→ **Data supplied**:
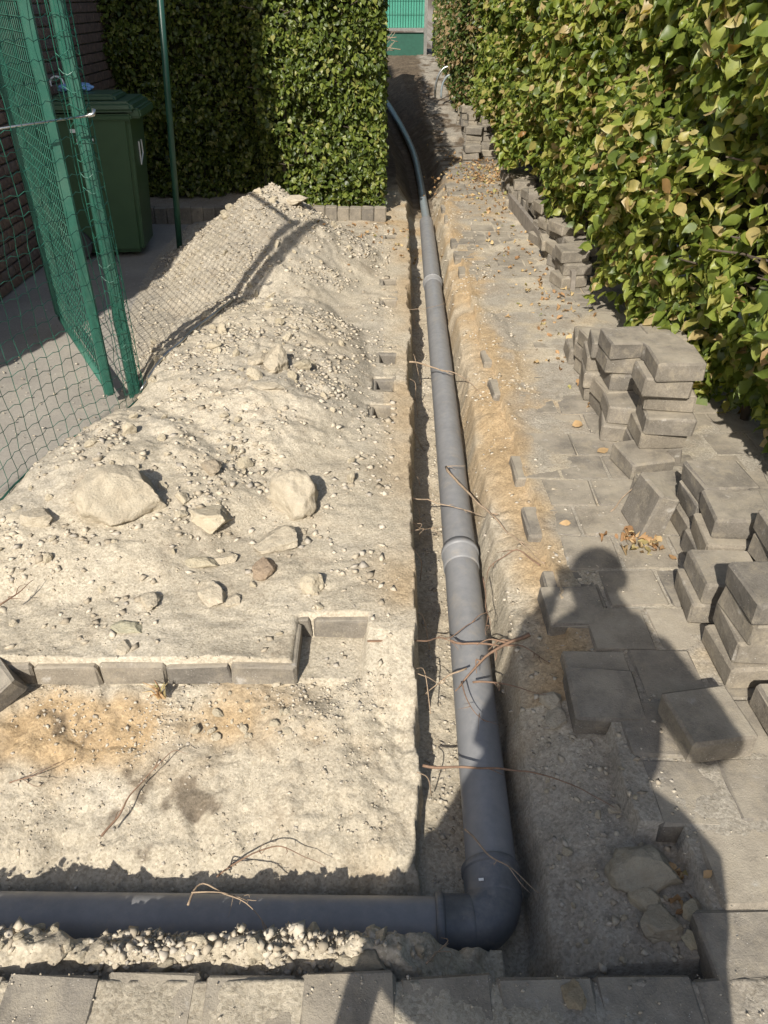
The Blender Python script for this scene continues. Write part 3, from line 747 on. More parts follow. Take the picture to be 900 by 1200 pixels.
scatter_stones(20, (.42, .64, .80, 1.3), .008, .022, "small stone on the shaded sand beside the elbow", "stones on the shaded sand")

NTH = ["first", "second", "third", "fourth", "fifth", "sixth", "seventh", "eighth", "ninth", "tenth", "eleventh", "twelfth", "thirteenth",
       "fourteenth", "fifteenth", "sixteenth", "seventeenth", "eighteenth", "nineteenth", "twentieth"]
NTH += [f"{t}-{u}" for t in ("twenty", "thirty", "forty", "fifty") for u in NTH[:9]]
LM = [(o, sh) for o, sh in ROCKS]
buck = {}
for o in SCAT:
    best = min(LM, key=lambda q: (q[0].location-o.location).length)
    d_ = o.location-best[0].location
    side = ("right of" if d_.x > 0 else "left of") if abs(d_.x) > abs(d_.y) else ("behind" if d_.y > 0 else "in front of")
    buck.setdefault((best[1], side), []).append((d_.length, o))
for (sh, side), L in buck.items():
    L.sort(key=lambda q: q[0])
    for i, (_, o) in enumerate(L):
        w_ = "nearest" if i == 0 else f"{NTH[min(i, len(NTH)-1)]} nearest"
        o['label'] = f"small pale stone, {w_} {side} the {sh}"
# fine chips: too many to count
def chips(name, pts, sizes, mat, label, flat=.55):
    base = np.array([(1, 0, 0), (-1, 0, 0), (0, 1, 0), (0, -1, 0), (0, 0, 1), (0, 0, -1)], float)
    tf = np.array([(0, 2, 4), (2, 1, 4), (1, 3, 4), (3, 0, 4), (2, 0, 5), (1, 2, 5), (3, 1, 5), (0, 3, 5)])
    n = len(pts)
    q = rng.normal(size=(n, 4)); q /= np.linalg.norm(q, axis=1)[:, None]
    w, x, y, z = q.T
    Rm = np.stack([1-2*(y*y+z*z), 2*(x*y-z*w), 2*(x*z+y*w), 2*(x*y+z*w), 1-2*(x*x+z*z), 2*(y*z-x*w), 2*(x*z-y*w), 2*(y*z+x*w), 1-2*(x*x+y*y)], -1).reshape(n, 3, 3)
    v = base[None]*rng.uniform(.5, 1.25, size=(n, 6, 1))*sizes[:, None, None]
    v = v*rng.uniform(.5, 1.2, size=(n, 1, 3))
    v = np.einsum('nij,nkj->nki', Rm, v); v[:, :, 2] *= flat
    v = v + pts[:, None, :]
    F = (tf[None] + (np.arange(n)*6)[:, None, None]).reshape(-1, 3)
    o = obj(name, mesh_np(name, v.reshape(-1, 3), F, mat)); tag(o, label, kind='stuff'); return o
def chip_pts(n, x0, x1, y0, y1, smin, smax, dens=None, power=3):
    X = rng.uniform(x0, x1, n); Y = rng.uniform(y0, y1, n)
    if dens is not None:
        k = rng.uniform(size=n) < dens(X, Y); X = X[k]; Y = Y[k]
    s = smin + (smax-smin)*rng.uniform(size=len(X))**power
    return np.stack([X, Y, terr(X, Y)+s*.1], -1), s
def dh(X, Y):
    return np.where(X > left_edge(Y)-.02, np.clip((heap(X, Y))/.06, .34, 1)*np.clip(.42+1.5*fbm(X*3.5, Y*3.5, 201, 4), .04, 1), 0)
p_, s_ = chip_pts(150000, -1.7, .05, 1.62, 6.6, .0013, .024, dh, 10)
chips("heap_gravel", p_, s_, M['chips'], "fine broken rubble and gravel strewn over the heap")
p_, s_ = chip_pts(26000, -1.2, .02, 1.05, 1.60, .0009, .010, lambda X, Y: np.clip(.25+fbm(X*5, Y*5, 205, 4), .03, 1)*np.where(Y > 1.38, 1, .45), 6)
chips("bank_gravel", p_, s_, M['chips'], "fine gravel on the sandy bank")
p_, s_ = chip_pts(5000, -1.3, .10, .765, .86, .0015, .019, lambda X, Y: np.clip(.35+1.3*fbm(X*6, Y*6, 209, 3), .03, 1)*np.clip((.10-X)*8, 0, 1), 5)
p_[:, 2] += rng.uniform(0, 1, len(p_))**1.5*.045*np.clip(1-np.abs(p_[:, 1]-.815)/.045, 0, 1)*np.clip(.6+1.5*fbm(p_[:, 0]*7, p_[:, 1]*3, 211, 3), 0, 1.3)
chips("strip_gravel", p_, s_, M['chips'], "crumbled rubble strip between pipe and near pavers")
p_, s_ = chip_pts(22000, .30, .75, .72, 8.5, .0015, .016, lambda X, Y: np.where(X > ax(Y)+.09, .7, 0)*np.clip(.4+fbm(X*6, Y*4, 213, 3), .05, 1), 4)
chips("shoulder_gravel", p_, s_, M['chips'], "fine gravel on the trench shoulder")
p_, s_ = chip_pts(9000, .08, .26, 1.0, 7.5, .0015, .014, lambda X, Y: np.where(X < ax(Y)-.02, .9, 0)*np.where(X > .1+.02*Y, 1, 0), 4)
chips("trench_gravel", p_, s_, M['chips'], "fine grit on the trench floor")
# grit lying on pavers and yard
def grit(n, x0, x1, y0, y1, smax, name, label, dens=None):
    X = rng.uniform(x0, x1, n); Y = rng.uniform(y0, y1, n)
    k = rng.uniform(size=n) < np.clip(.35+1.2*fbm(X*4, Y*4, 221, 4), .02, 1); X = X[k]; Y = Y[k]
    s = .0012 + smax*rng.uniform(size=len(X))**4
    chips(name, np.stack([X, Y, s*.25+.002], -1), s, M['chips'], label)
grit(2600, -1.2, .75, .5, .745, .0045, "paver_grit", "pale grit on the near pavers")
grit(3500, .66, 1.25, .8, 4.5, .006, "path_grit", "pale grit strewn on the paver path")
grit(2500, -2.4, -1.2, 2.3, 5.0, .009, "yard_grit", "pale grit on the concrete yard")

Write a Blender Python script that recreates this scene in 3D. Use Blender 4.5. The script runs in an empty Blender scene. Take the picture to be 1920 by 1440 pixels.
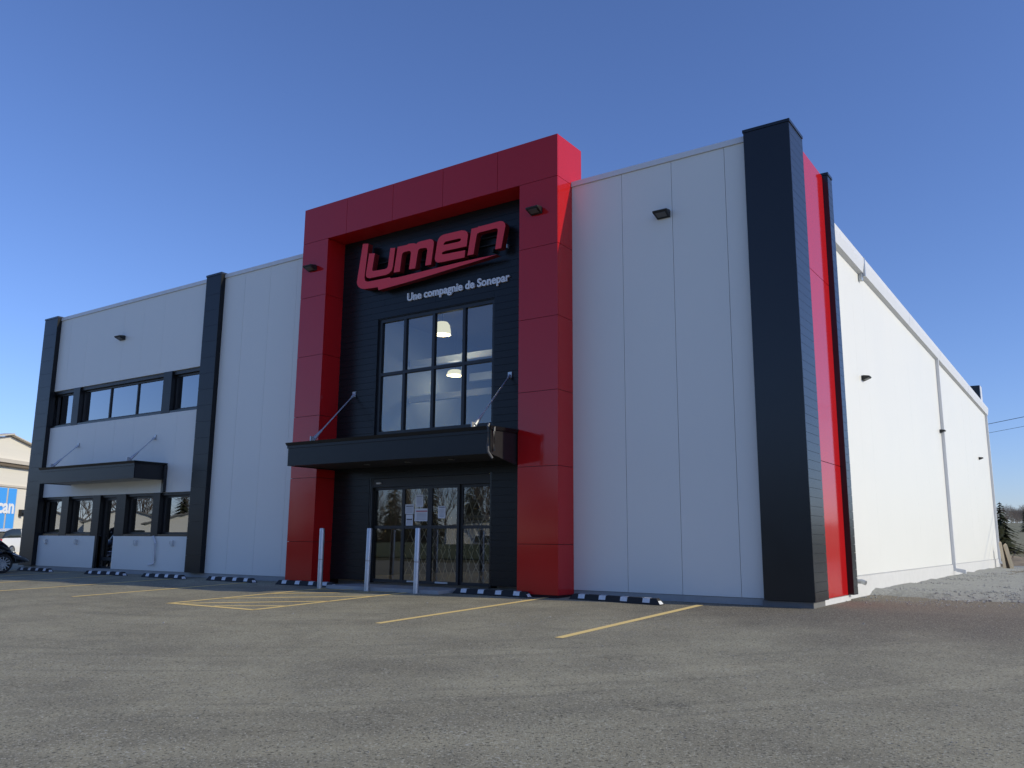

→ **Aim of the exercise**: Copy out the data above exactly, except the pictures.

→ **Exercise result**:
The Blender Python script for this scene continues. Write part 3, from line 747 on. More parts follow. Take the picture to be 900 by 1200 pixels.
scatter_stones(20, (.42, .64, .80, 1.3), .008, .022, "small stone on the shaded sand beside the elbow", "stones on the shaded sand")

NTH = ["first", "second", "third", "fourth", "fifth", "sixth", "seventh", "eighth", "ninth", "tenth", "eleventh", "twelfth", "thirteenth",
       "fourteenth", "fifteenth", "sixteenth", "seventeenth", "eighteenth", "nineteenth", "twentieth"]
NTH += [f"{t}-{u}" for t in ("twenty", "thirty", "forty", "fifty") for u in NTH[:9]]
LM = [(o, sh) for o, sh in ROCKS]
buck = {}
for o in SCAT:
    best = min(LM, key=lambda q: (q[0].location-o.location).length)
    d_ = o.location-best[0].location
    side = ("right of" if d_.x > 0 else "left of") if abs(d_.x) > abs(d_.y) else ("behind" if d_.y > 0 else "in front of")
    buck.setdefault((best[1], side), []).append((d_.length, o))
for (sh, side), L in buck.items():
    L.sort(key=lambda q: q[0])
    for i, (_, o) in enumerate(L):
        w_ = "nearest" if i == 0 else f"{NTH[min(i, len(NTH)-1)]} nearest"
        o['label'] = f"small pale stone, {w_} {side} the {sh}"
# fine chips: too many to count
def chips(name, pts, sizes, mat, label, flat=.55):
    base = np.array([(1, 0, 0), (-1, 0, 0), (0, 1, 0), (0, -1, 0), (0, 0, 1), (0, 0, -1)], float)
    tf = np.array([(0, 2, 4), (2, 1, 4), (1, 3, 4), (3, 0, 4), (2, 0, 5), (1, 2, 5), (3, 1, 5), (0, 3, 5)])
    n = len(pts)
    q = rng.normal(size=(n, 4)); q /= np.linalg.norm(q, axis=1)[:, None]
    w, x, y, z = q.T
    Rm = np.stack([1-2*(y*y+z*z), 2*(x*y-z*w), 2*(x*z+y*w), 2*(x*y+z*w), 1-2*(x*x+z*z), 2*(y*z-x*w), 2*(x*z-y*w), 2*(y*z+x*w), 1-2*(x*x+y*y)], -1).reshape(n, 3, 3)
    v = base[None]*rng.uniform(.5, 1.25, size=(n, 6, 1))*sizes[:, None, None]
    v = v*rng.uniform(.5, 1.2, size=(n, 1, 3))
    v = np.einsum('nij,nkj->nki', Rm, v); v[:, :, 2] *= flat
    v = v + pts[:, None, :]
    F = (tf[None] + (np.arange(n)*6)[:, None, None]).reshape(-1, 3)
    o = obj(name, mesh_np(name, v.reshape(-1, 3), F, mat)); tag(o, label, kind='stuff'); return o
def chip_pts(n, x0, x1, y0, y1, smin, smax, dens=None, power=3):
    X = rng.uniform(x0, x1, n); Y = rng.uniform(y0, y1, n)
    if dens is not None:
        k = rng.uniform(size=n) < dens(X, Y); X = X[k]; Y = Y[k]
    s = smin + (smax-smin)*rng.uniform(size=len(X))**power
    return np.stack([X, Y, terr(X, Y)+s*.1], -1), s
def dh(X, Y):
    return np.where(X > left_edge(Y)-.02, np.clip((heap(X, Y))/.06, .34, 1)*np.clip(.42+1.5*fbm(X*3.5, Y*3.5, 201, 4), .04, 1), 0)
p_, s_ = chip_pts(150000, -1.7, .05, 1.62, 6.6, .0013, .024, dh, 10)
chips("heap_gravel", p_, s_, M['chips'], "fine broken rubble and gravel strewn over the heap")
p_, s_ = chip_pts(26000, -1.2, .02, 1.05, 1.60, .0009, .010, lambda X, Y: np.clip(.25+fbm(X*5, Y*5, 205, 4), .03, 1)*np.where(Y > 1.38, 1, .45), 6)
chips("bank_gravel", p_, s_, M['chips'], "fine gravel on the sandy bank")
p_, s_ = chip_pts(5000, -1.3, .10, .765, .86, .0015, .019, lambda X, Y: np.clip(.35+1.3*fbm(X*6, Y*6, 209, 3), .03, 1)*np.clip((.10-X)*8, 0, 1), 5)
p_[:, 2] += rng.uniform(0, 1, len(p_))**1.5*.045*np.clip(1-np.abs(p_[:, 1]-.815)/.045, 0, 1)*np.clip(.6+1.5*fbm(p_[:, 0]*7, p_[:, 1]*3, 211, 3), 0, 1.3)
chips("strip_gravel", p_, s_, M['chips'], "crumbled rubble strip between pipe and near pavers")
p_, s_ = chip_pts(22000, .30, .75, .72, 8.5, .0015, .016, lambda X, Y: np.where(X > ax(Y)+.09, .7, 0)*np.clip(.4+fbm(X*6, Y*4, 213, 3), .05, 1), 4)
chips("shoulder_gravel", p_, s_, M['chips'], "fine gravel on the trench shoulder")
p_, s_ = chip_pts(9000, .08, .26, 1.0, 7.5, .0015, .014, lambda X, Y: np.where(X < ax(Y)-.02, .9, 0)*np.where(X > .1+.02*Y, 1, 0), 4)
chips("trench_gravel", p_, s_, M['chips'], "fine grit on the trench floor")
# grit lying on pavers and yard
def grit(n, x0, x1, y0, y1, smax, name, label, dens=None):
    X = rng.uniform(x0, x1, n); Y = rng.uniform(y0, y1, n)
    k = rng.uniform(size=n) < np.clip(.35+1.2*fbm(X*4, Y*4, 221, 4), .02, 1); X = X[k]; Y = Y[k]
    s = .0012 + smax*rng.uniform(size=len(X))**4
    chips(name, np.stack([X, Y, s*.25+.002], -1), s, M['chips'], label)
grit(2600, -1.2, .75, .5, .745, .0045, "paver_grit", "pale grit on the near pavers")
grit(3500, .66, 1.25, .8, 4.5, .006, "path_grit", "pale grit strewn on the paver path")
grit(2500, -2.4, -1.2, 2.3, 5.0, .009, "yard_grit", "pale grit on the concrete yard")

Write a Blender Python script that recreates this scene in 3D. Use Blender 4.5. The script runs in an empty Blender scene. Take the picture to be 1920 by 1440 pixels.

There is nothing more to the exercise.